Authors: G.Y. Yu, M.N. Namani, J.K. Kleppe and W.R. Rossen
Event name: IOR 2017 - 19th European Symposium on Improved Oil Recovery
Session: Poster Introductions 1
Publication date: 24 April 2017
DOI: 10.3997/2214-4609.201700292
Organisations: EAGE
Language: English
Info: Extended abstract, PDF ( 4.44Mb )
Price: € 20

The model of Stone (1982) and Jenkins (1984) predicts the extent of gravity override at steady state during gas-liquid co-injection in an enhanced oil recovery (EOR) process. The model is accurate for WAG injection if the slug sizes are sufficiently small. The model is exact for homogeneous reservoirs if the standard assumptions of fractional-flow theory apply (Rossen and Van Duijn, 2004). Stone and Jenkins relate the distance to complete gravity segregation to total mobility in the mixed zone and the thickness of the override zone beyond this point to mobilities in the override and underride zones. Namani et al. (2012) and Jamshidnezhad (2009) have proposed extensions to Stone and Jenkins' model for dipping reservoirs. The accuracy of these correlations were tested in this study for a wide range of conditions and angle of reservoir dip using 2D computer simulations.

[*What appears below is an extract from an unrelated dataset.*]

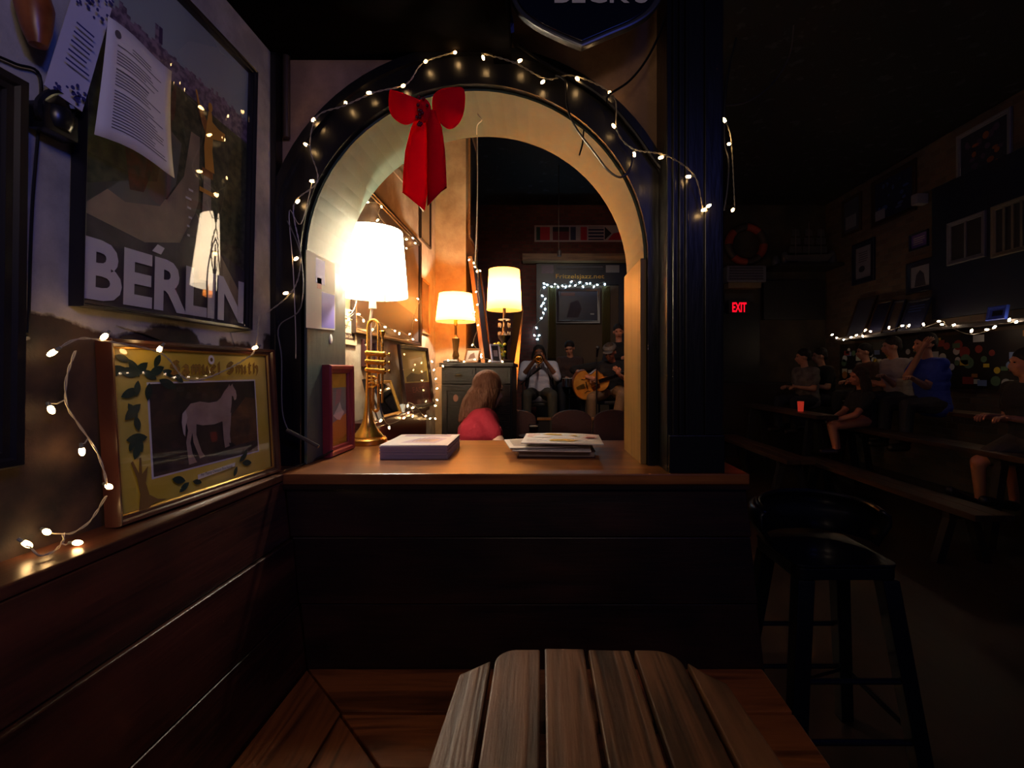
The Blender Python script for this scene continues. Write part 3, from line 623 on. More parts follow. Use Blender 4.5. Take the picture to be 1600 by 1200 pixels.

Both correlations are approximately correct, but deviate from observed behaviour at large dip angle. Specifically, gravity override occurs at shorter distances than predicted by Namani et al. for up-dip injection, but longer distances for down-dip injection at moderate dip angles. Jamshidnezhad's correlation works reasonably well for down-dip injection except at large dip angles, for which segregation occurs at much shorter distances than predicted. Much of the sweep of gas occurs not at steady-state, however, but during the transient period before steady state is attained. During the period of three-phase flow, mobilities are lower; as suggested by Stone's approach, this temporarily extends the mixed zone beyond that at steady state. In up-dip injection, the override zone is extended much deeper into the reservoir during the period when gas first enters than at steady state. The oil swept during this period can greatly exceed that represented in the mixed zone in any of these models: even though the mixed zone is reduced, overall sweep can be greatly increased by this effect. This extension of the override zone during transient flow follows the logic of Jenkins' derivation of the thickness of the override zone based on mobilities. Unfortunately, there is no single exact equation for gravity segregation in dipping reservoirs as for horizontal reservoirs, even at steady state. Therefore behaviour varies somewhat from case to case.